Se ha allanado el camino para argumentar en otro auto de imputación que después de que el general Montoya asumió la comandancia del Ejército, este patrón tomó visos de sistematicidad y se propagó a lo largo y ancho de los cantones militares y cuarteles del país.
Al final el día, las certezas jurídicas de la JEP se deben compaginar con las verdades segadas y a medias de la Comisión de Esclarecimiento de la Verdad (CEV).

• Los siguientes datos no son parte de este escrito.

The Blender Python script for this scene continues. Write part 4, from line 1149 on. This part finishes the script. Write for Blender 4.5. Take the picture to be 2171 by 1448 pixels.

Debo recordar que los diez tomos del Informe Final apuntan al Estado y sus agentes –léase uniformados– como los grandes culpables de nuestra guerra intestina y, entre líneas, exculpa a las guerrillas de su barbarie.
Para llegar a esta conclusión, basta con escuchar las intervenciones de los magistrados convocantes a la conferencia de prensa, en especial sus respuestas a las preguntas del periodista de Colprensa, Marlon Barros (1:29:03).
Causa horror escucharlos hablar de la existencia de “órdenes implícitas” y la adopción de políticas “de facto”, supuestos que generan dudas razonables sobre la argumentación de la JEP en esta causa.
Al referirse a la política de defensa y seguridad adoptada a partir de 2002 –en la que evidentemente se alude a resultados en términos de “bajas, capturas y desmovilizaciones”–, la magistrada Díaz Gómez dictó sentencia anticipada: “[…] el comandante de la Cuarta Brigada, el general Mario Montoya, adoptó una política de facto en la Cuarta Brigada que privilegió las muertes como único indicador real del éxito militar…”
En este punto considero conveniente reafirmar que no soy negacionista. Claro que el fenómeno criminal de los homicidios en persona protegida sí sucedió en Colombia. De ahí que con mi escrito no busco exculpar ni al general Montoya ni a ninguno de los comparecientes e indiciados ante el Tribunal para la Paz. Eso sí, reclamo para ellos ese derecho supraconstitucional que se denomina debido proceso.
En una segunda entrega de este escrito explicaré con suficiencia y argumentos algunas de las falacias en las que incurre la JEP para validar sus presunciones en el caso contra el general Montoya.